Blue Jasmine has been heralded as Woody Allen‘s return to form after a string of stinkers. Owen Wilson and the Academy Award that Allen won for 2011’s Midnight in Paris might protest, but there’s no doubt that Blue Jasmine hits a height that Allen hasn’t reached for some years. His direction is assured, and his plot moves swiftly enough to keep you interested, but the film is truly made by the outstanding acting performances. Cate Blanchett is a shoe-in for an Oscar nomination, while Alec Baldwin and Sally Hawkins could well receive nods for supporting roles.
We meet elegant New York socialite Jasmine (Blanchett) on a plane – first class, naturally – from New York to San Francisco. She’s chatting with the elderly lady next to her, but it quickly becomes clear that all is not okay with Jasmine. Her stream-of-conscious monologue about her luxurious life with former husband, financier Hal (Baldwin), is slurred, disconnected, and fully self-involved. It’s clear that she’s a woman quickly losing grip on reality.
Through a series of flashbacks we gradually find out the catalyst for Jasmine’s decline. She met Hal when she was still young, and he swept her off her feet. Not coming from a wealthy family, she couldn’t resist the luxury, attention and ease of life he offered her. When it turned out that it was all a ponzi scheme and Hal is thrown in jail, Jasmine loses everything. Her identity as a leisured elite is all she knows, and her self-esteem is totally bound up in others’ opinions of her. When this is decimated, so too is her self-worth and her already apparently well-developed pill and drink habit gets out of control.
Having hit what she thought was rock-bottom, she moves to San Francisco to live with her sister, Ginger (Hawkins). Here, she finds dignity hard to maintain. Ginger works in a grocery store, and dates a series of – in Jasmine’s words – ‘losers’. Desperate for cash, Jasmine takes a job at a dental office, where her boss (Michael Stuhlbarg) makes clumsy seduction attempts. Always trying to find ways to reclaim her former status, she’s elated when she meets Dwight (Peter Sarsgaard), a diplomat with political ambitions, who recognises that her elegance and social grace would make her an ideal political wife.

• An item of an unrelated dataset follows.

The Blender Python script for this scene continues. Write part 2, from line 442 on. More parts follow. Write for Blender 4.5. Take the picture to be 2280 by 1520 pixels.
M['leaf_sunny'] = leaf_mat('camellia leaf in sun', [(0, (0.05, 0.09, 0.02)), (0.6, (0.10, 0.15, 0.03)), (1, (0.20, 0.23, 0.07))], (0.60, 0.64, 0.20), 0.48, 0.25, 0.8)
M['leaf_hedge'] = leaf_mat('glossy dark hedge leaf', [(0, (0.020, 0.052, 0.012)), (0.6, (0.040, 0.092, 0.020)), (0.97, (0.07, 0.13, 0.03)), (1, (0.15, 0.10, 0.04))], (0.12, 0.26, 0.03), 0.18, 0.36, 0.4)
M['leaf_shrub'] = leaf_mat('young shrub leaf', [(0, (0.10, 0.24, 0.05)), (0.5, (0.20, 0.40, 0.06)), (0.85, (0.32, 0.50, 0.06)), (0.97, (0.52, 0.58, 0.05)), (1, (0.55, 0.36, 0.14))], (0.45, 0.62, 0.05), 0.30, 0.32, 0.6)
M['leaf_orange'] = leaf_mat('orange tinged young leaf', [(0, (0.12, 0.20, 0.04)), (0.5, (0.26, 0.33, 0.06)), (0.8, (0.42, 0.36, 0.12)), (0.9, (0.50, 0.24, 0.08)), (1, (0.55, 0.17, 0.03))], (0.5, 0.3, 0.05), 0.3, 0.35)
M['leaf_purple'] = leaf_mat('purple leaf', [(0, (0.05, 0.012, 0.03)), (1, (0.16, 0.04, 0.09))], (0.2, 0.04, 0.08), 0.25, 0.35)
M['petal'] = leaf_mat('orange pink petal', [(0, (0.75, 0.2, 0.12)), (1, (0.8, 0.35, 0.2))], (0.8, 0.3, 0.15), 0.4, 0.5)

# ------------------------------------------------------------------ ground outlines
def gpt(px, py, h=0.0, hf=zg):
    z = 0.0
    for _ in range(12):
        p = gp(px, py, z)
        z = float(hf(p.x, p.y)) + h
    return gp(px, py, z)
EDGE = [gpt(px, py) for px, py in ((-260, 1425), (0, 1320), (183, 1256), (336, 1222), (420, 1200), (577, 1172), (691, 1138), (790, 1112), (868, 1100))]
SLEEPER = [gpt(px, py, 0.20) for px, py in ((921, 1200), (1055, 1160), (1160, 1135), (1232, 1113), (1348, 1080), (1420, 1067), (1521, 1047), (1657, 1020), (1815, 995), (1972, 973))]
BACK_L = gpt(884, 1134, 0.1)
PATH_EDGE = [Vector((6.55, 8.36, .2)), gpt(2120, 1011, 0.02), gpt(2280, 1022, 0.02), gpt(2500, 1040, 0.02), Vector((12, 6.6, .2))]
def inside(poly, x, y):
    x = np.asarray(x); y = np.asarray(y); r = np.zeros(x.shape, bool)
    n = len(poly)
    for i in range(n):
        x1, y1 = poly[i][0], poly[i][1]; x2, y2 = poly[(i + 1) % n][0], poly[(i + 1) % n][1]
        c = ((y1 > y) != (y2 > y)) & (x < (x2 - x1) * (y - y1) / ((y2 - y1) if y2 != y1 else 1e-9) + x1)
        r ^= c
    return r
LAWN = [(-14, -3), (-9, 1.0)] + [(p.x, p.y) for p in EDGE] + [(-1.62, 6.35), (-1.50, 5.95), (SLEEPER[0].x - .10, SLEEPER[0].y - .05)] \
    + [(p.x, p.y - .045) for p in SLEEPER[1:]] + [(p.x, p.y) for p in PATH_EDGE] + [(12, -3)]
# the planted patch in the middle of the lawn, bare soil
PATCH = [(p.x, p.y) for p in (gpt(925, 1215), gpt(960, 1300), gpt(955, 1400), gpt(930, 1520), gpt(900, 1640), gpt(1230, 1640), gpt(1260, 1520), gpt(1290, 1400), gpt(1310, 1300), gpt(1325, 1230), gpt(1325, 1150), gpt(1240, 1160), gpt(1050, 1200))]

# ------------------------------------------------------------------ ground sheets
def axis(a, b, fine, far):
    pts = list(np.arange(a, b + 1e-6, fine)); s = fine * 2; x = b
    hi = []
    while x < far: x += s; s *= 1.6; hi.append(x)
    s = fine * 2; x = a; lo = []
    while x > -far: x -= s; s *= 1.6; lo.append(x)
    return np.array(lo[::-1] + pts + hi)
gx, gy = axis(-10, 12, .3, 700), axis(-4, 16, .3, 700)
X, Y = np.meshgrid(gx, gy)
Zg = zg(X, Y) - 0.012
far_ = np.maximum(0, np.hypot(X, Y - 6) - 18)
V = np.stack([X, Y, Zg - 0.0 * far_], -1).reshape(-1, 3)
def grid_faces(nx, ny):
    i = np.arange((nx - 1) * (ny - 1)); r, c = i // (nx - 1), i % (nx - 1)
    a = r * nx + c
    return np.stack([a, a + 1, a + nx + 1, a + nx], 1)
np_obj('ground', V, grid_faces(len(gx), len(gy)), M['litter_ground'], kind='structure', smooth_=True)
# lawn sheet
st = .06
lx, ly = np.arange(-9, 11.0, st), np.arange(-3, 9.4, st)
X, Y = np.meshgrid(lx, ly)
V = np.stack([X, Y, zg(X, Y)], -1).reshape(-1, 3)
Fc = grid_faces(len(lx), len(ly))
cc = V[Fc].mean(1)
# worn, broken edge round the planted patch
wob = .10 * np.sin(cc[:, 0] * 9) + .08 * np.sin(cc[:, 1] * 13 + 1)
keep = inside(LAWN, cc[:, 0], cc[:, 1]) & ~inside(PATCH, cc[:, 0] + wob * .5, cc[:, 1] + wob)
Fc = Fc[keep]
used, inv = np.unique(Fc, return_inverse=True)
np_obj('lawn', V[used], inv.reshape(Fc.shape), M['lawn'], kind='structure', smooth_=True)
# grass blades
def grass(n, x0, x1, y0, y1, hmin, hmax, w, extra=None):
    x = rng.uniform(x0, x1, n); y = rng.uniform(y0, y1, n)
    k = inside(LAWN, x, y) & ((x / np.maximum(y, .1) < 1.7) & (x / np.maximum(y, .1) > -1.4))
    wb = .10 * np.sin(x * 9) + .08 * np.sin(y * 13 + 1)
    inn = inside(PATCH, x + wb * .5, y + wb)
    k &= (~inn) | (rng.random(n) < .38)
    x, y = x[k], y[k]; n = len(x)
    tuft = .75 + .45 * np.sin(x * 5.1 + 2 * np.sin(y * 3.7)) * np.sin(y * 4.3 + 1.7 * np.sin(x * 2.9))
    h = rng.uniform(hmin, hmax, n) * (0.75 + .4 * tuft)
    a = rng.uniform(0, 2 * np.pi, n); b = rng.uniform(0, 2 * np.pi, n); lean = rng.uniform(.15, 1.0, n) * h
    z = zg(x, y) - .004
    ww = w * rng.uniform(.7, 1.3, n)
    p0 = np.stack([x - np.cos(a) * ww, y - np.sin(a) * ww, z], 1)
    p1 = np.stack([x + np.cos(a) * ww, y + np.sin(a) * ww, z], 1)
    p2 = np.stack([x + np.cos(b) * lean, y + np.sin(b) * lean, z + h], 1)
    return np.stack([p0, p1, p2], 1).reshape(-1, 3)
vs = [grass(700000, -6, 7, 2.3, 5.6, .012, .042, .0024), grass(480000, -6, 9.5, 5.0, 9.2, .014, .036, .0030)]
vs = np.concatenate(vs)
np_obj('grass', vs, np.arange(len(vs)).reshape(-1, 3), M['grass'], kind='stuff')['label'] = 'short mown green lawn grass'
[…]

Jasmine now desperately has to try to hide her past and hold herself together long enough to regain her self-worth through Dwight’s esteem.
While finely judged, and therefore not unnecessarily overt, Blue Jasmine is a biting social critique. Despite their good manners and charitable acts, the elites in the film are all selfish, greedy snobs. Hal is charming and smooth, but unfaithful and dishonest. Jasmine’s ‘friends’ desert her when her wealth goes. Al (Louis C.K.), the sound engineer Ginger starts an affair with after Jasmine tells her to find a better quality of man, turns out to be a creep. Jasmine’s revulsion for the ordinary borders on the comic. What seems to annoy her most about Hal’s suicide in jail, for example, is that he did it with, of all things, a ‘common rope’, as she tells Ginger, her voice dripping with scorn.
The 99% in the film, on the other hand, are honest and hardworking. Ginger doesn’t have big ambitions for herself, but she takes in her sister in her hour of need, something we’re left in no doubt Jasmine would never have done for her. Ginger’s boyfriend Chilli and ex-husband Augie (Andrew Dice Clay), too, though perhaps little more than working class stereotypes, loved her genuinely, and unlike Hal, make an honest living.
And yet despite this, despite the fact that Jasmine brings so much of the trouble on herself, and could perhaps be seen to deserve what she gets, we empathise deeply with her. Cate Blanchett’s Jasmine is elegant and refined, but also deeply vulnerable, and that vulnerability makes her human.